My team will have on average 5 dvlp. projects active at any time. One might
be a three days of work, others two weeks, etc. I currently have all
projects loaded into a Master Project with shared resources. I have things
setup so that every resource is allocated 100% of the time to all activities.
I'm separately tracking admin, etc. which would otherwise make them only 80%
avail. Think of their admin time as "just another project". I'll tackle
changing this later.

I'm trying to gauge how to handle multiple projects. If I don't change
anything, new projects are 'likely' to schedule late, meaning after the
existing ones finish (I am not prioritizing now). In reality, what happens
is that some of our customers and their projects could be higher priority
than other work we do but not to a point of saying "finish everything for
high priority customer A 1st" then customer B. I'm thinking of using %
allocation and everything for high priority customer A is stamped with say,
25% allocation, Priority B customer tasks are 10%, 5%, so on & so on. Any
thoughts? Maybe this is why prioritization was created but I'm hesitant
since this will only move higher priority items 1st with "NO" time for any
other acitivites of lesser priority.
 
J

Jan De Messemaeker

Hi,

You ask for thoughts so here they are.
Putting all resources on the highest priority project is the best way to
deliver as fast as possible.
(In Goldratt's TOC books there is a nice mathemathical proof of this)
Telling people to split their time between projects will not help at all.
Hope this helps,
 
K

KK

Allow me to clarify. Customer A has 3 projects, Customer B has 2 projects,
Customer C has 3 projects. We want all of A's projects to "share" 50% of
everyones time, Customer's B & C to each have 25% of the time. Each of these
percent allocations are "independent" of how many projects are within. We're
trying to allocate resources across all of the projects but in a way that
aligns to business decisions, etc. Can I somehow specify that all of
Customer A's project work contends for only 50% of the programmer's time?

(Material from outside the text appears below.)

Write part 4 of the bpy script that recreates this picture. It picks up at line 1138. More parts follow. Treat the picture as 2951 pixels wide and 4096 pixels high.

Separate projects for each customer with separate resource files might work
where I would specify the 'availability' of each programmer repsectively down
to 50% or 25%, etc.

I'm also thinking of having customer-specific resources where programmer
John today would be changed to John-A, John-B and John-C with available times
or only 50%, 25% and 25% in the same, shared resource file.

I don't know of any other combination of standard MS Project features that
will allow this specific type of allocation. Keep in mind also, that once
the allocation situation is addressed, normal scheduling and leveling would
take place. Nothing fancy there.
 
J

Jan De Messemaeker

Hi,

One more original situation (in case you prefer one file) could be to attach
to each task a task calendarshowing work for A 8-12, for B 13-15 and for C
15-17. Then you can assign all resources @100% and durations will be planned
correctly as soon as you give in work.